-- BEGIN Dataset extract --

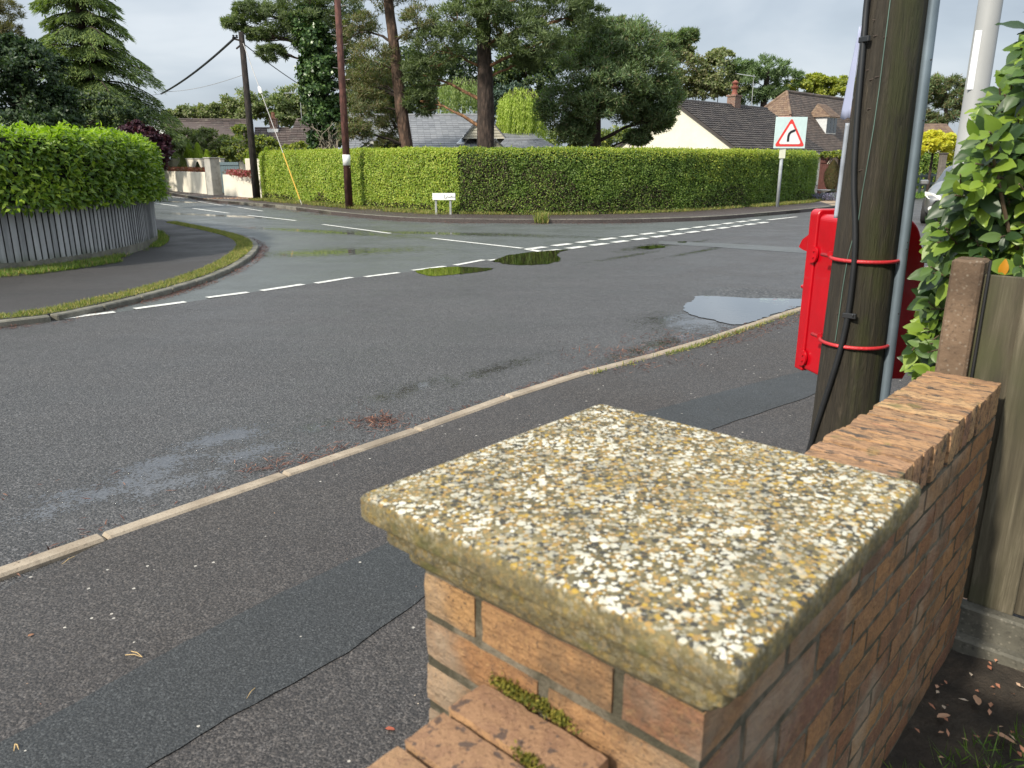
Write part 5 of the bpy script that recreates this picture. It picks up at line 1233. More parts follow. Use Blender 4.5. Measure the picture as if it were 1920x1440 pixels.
# ------------------------------------------------------------ bend warning sign
sb = P(1457, 388, .1); sd_ = np.array([*(-sb[:2]/np.linalg.norm(sb[:2])), 0]); sr_ = np.array([-sd_[1], sd_[0], 0])
kx = ppx(sb[1], 250); stop = at(1465, 275, sb[1]); cxs = at(1484, 249, sb[1]); sr_ = norm((np.array([1, .10, 0]))[None])[0]; sd_ = np.array([.10, -1, 0]); sd_ /= np.linalg.norm(sd_)
SG = empty('warning_sign', tuple(sb), 'white square sign with red triangle and black bend-right arrow', 'road sign')
m_signp = simple('sign_post_grey', (.42, .45, .47), .45, var=.1)
mb = MB(); mb.tube([sb, (sb[0], sb[1], cxs[2]+.3)], .055, 16); mb.build('post', m_signp, SG, smooth=True, uv=False)
ew, eh = 1.07, .98
pc = np.array([sb[0]+.18, sb[1], 0])+np.array([0, 0, cxs[2]])+sd_*.075
m_plate = simple('pale_sign_face', (.60, .74, .72), .35, var=.05)
mb = MB(); mb.box(pc, (ew, .02, eh), sr_, -sd_, ch=.004); pl = mb.build('plate', m_plate, SG)
def tri(sc, off, mat_, nm, cz=-.03):
    mb = MB(); pts = []; Rr = sc
    for k in range(3):
        a0 = math.pi/2+k*2*math.pi/3
        c_ = np.array([math.cos(a0), math.sin(a0)])*(Rr-.10)
        for j_ in range(5): a = a0-math.pi/3+2*math.pi/3*j_/4; q = c_+np.array([math.cos(a), math.sin(a)])*.05; pts.append(pc+sr_*q[0]+Z3*(q[1]+cz-.10)+sd_*off)
    mb.slab(pts[::-1], -sd_*.003); return mb.build(nm, mat_, pl)
tri(.60, .016, simple('sign_red', (.74, .06, .05), .35, var=.06), 'red_triangle')
tri(.455, .021, simple('sign_white', (.80, .80, .78), .35, var=.03), 'white_triangle')
mb = MB(); arrow = [(-.07, -.30), (-.07, -.14), (-.05, -.06), (.0, .00), (.11, .045)]; w2 = .038
la = []; ra = []
for i, q in enumerate(arrow):
    a = np.array(arrow[max(0, i-1)]); c_ = np.array(arrow[min(len(arrow)-1, i+1)]); t_ = (c_-a)/np.linalg.norm(c_-a); nn = np.array([-t_[1], t_[0]]); la.append(np.array(q)+nn*w2); ra.append(np.array(q)-nn*w2)
f3 = lambda q: pc+sr_*q[0]+Z3*(q[1]+.02)+sd_*.026
for i in range(4): mb.slab([f3(la[i]), f3(la[i+1]), f3(ra[i+1]), f3(ra[i])], -sd_*.003)
mb.slab([f3(q) for q in [(.10, .09), (.175, .075), (.12, .0)]], -sd_*.003); mb.build('arrow', simple('sign_black', (.02, .02, .02), .4), pl)
mb = MB(); mb.box((sb[0]-.01, sb[1]-.06, at(1464, 287, sb[1])[2]), (.20, .03, .34), ch=.004); mb.build('small_sticker', simple('cream_sticker', (.66, .66, .52), .5, var=.05), SG)

# street nameplate on two legs
a_ = P(818, 402, .1); c_ = P(845, 402, .1); Ys = a_[1]; kx = ppx(Ys, 380)
NP = empty('street_nameplate', tuple((a_+c_)/2), 'low white street nameplate on two grey legs before the hedge', 'sign')
for p in (a_, c_):
    mb = MB(); mb.box((p[0], p[1], .1+.22), (.06, .05, .56), ch=.006); mb.build('leg', simple('nameplate_leg', (.34, .35, .33), .6), NP)
pz0 = at(830, 375, Ys)[2]; pz1 = at(830, 362, Ys)[2]; x0 = at(811, 368, Ys)[0]; x1 = at(854, 368, Ys)[0]
mb = MB(); mb.box(((x0+x1)/2, Ys-.045, (pz0+pz1)/2), (x1-x0, .02, pz1-pz0), ch=.004); pl = mb.build('plate', simple('nameplate_white', (.82, .82, .80), .4, var=.03), NP)
# the blurred dark lettering that remains at the right of the plate
mb = MB(); xs = x0+(x1-x0)*.52; stk = simple('faded_lettering', (.30, .32, .27), .6)
zc = (pz0+pz1)/2; hh = (pz1-pz0)
pts = [(.0, .25), (.005, -.2), (.05, -.22), (.07, -.05), (.10, .02), (.12, -.15), (.16, -.02), (.18, -.14), (.21, .12), (.22, -.12), (.25, .0), (.28, -.12), (.31, .0)]
for q0, q1 in zip(pts[:-1], pts[1:]): mb.tube([(xs+q0[0], Ys-.058, zc+q0[1]*hh), (xs+q1[0], Ys-.058, zc+q1[1]*hh)], .007, 5)
mb.build('lettering', stk, pl, uv=False)

# ------------------------------------------------------------ far poles and wires
pb_ = P(482, 375, .1); ptop = at(452, 60, pb_[1])
BP = empty('utility_pole', tuple(pb_), 'black-stained utility pole in front of the cream garden wall', 'pole')
m_bp = barkmat('black_creosote', (.012, .010, .009), (.045, .032, .026), 8, .4)
mb = MB(); mb.tube([pb_, pb_+(ptop-pb_)*.4, ptop], [.15, .13, .10], 14); mb.build('shaft', m_bp, BP, smooth=True, uv=False)
mb = MB(); mb.box(ptop+[-.12, -.05, -.28], (.5, .07, .07), (.9, -.2, -.25), (.2, .97, 0), (.25, 0, .97), ch=.008); mb.box(ptop+[-.10, -.05, -.5], (.30, .05, .05), (.8, 0, .6), (0, 1, 0), (-.6, 0, .8)); mb.build('bracket', m_bp, BP)
for dx in (-.28, -.16): 
    mb = MB(); lathe(mb, tuple(ptop+[dx, -.06, -.22]), [(.03, 0), (.055, .03), (.03, .06), (.05, .09), (.02, .12)], 10); mb.build('insulator', BLACK, BP, uv=False)
rp_ = P(655, 391, .1); rtop = at(632, 0, rp_[1]); rtop = rp_+(rtop-rp_)*1.18; rtop[0] = rp_[0]; rtop[1] = rp_[1]
RP = empty('utility_pole', tuple(rp_), 'slender red-brown utility pole with white band before the hedge', 'pole')
mb = MB(); mb.tube([rp_, rp_+(rtop-rp_)*.5, rtop], [.125, .105, .09], 14); mb.build('shaft', barkmat('red_brown_pole', (.075, .028, .022), (.15, .062, .048), 8, .3), RP, smooth=True, uv=False)
z0_, z1_ = at(649, 310, rp_[1])[2], at(648, 290, rp_[1])[2]
mb = MB(); mb.tube([(rp_[0], rp_[1], z0_), (rp_[0], rp_[1], z1_)], .122, 14); mb.build('white_band', simple('band_white', (.78, .78, .76), .5, var=.05), RP, smooth=True, uv=False)
m_cs = simple('step_steel', (.25, .23, .22), .5, .6)
for k, v_ in enumerate((12, 30, 50, 66, 84, 98, 112, 128, 150, 168)):
    z = at(640, v_, rp_[1])[2]; sg = -1 if k % 2 else 1; mb = MB(); mb.tube([(rp_[0]+sg*.09, rp_[1], z), (rp_[0]+sg*.26, rp_[1]-.03, z+.02)], .012, 5); mb.build('climbing_step', m_cs, RP, uv=False)
def wire(a, c, lab, r=.012, sag=.3, mat_=BLACK, n=18):
    a = np.array(a); c = np.array(c); mb = MB(); pts = [a+(c-a)*i/n-np.array([0, 0, sag*4*(i/n)*(1-i/n)]) for i in range(n+1)]
    mb.tube(pts, r, 5); return tag(mb.build('overhead_wire', mat_, smooth=True, uv=False), lab, 'wire')
wire(ptop+[-.25, 0, -.2], at(302, 176, 44), 'thick dark overhead wire running left and down from the black pole top', .045, .15)
wire(at(302, 176, 44), at(-200, 160, 26), 'thin wire crossing in front of the layered conifer', .010, .35)
wire(ptop+[-.1, 0, -1.5], at(305, 172, 44), 'thin grey wire below the thick one left of the black pole', .010, .15, simple('grey_wire', (.3, .3, .3), .6))
wire(ptop+[.05, 0, -.4], at(640, 200, 40), 'overhead wire running right from the black pole toward the ivy-clad pine', .018, .2)
# stay wire with yellow guard
s0 = ptop+[0, 0, -.25]; s1 = P(566, 358, .1)*1.0; s1 = P(566, 384, .1)
SW = empty('stay_wire', tuple(s1), 'diagonal stay wire with yellow sleeve anchored at the hedge foot', 'stay wire')
mb = MB(); mb.tube([s0, s1], .014, 6); mb.build('wire', simple('stay_steel', (.42, .40, .38), .5, .3), SW, uv=False)
f_ = lambda k: s0+(s1-s0)*k
mb = MB(); mb.tube([f_(.70), f_(.97)], .022, 8); mb.build('yellow_guard', simple('guard_yellow', (.62, .38, .05), .5, var=.15), SW, uv=False)
mb = MB(); i_ = f_(.30); mb.tube([i_, i_+(s1-s0)/np.linalg.norm(s1-s0)*.16, i_+(s1-s0)/np.linalg.norm(s1-s0)*.30], [.05, .085, .05], 10); mb.build('insulator', simple('white_insulator', (.8, .8, .78), .3, var=.04), SW, uv=False)

# ------------------------------------------------------------ rendered garden walls, gate and planters at far left
def rendermat(name, a, b_, stain=(.25, .23, .19), lo_=.5):
    m, t, b, o = newmat(name); v = coord(t); c = ramp(t, noise(t, v, 1.5, 4), [(.3, a), (.7, b_)]); c = mixc(t, sstep(t, noise(t, v, 2.6, 5, .65), lo_, lo_+.2, 0, .5), c, stain)
    setc(t, b, c); b.inputs['Roughness'].default_value = .9; bump(t, b, noise(t, v, 30, 4), .3, .02); return m
m_rend = rendermat('cream_render', (.66, .61, .50), (.74, .69, .58), (.45, .42, .35), .55)
m_rend_d = rendermat('stained_render', (.32, .31, .28), (.5, .48, .42), (.16, .16, .14), .45)
def wbox(mb, a, c, th, z0, z1, ch=.01):
    a = np.array(a[:2]); c = np.array(c[:2]); t_ = (c-a)/np.linalg.norm(c-a); nn = np.array([-t_[1], t_[0]]); m_ = (a+c)/2+nn*th/2
    mb.box((*m_, (z0+z1)/2), (np.linalg.norm(c-a), th, z1-z0), (*t_, 0), (*nn, 0), ch=ch)
g0 = P(300, 356, .1); g1 = P(388, 364, .1); g2 = P(421, 366.5, .1); g3 = P(491, 372.5, .1)
zp = at(360, 323, g1[1])[2]; Zt = at(360, 299, g1[1]+1.8)[2]
GW = empty('garden_wall', tuple(g1), 'cream rendered raised planter wall left of the blue-grey gate', 'wall')
mb = MB(); wbox(mb, g0, g1, .2, 0, zp); mb.build('front_wall', m_rend, GW)
mb = MB(); wbox(mb, g0+[-.6, 1.6, 0], g1+[.2, 1.6, 0], .2, 0, Zt); mb.build('back_wall', m_rend, GW)
mb = MB(); wbox(mb, g0+[-.6, 1.58, 0], g1+[.2, 1.58, 0], .26, Zt+.002, Zt+.06, .01); mb.build('coping', m_rend_d, GW)
px_ = P(399, 365.5, .1)+[0, .3, 0]; mb = MB(); mb.box((px_[0], px_[1], Zt/2+.02), (.46, .5, Zt+.04), (.80, -.60, 0), (.60, .80, 0), ch=.02); mb.box((px_[0], px_[1], Zt+.065), (.52, .56, .05), (.80, -.60, 0), (.60, .80, 0), ch=.01); mb.build('gate_pier', m_rend_d, GW)
GW2 = empty('garden_wall', tuple(g3), 'cream rendered planter wall between gate and black pole', 'wall')
mb = MB(); wbox(mb, g2, g3, .2, 0, zp-.08); mb.build('front_wall', m_rend, GW2)
mb = MB(); wbox(mb, g2+[.6, 1.7, 0], g3+[.6, 1.7, 0], .2, 0, Zt-.03); mb.build('back_wall', m_rend, GW2)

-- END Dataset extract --

How many lines in the listing above contain the string "that"? Answer with the number only.

2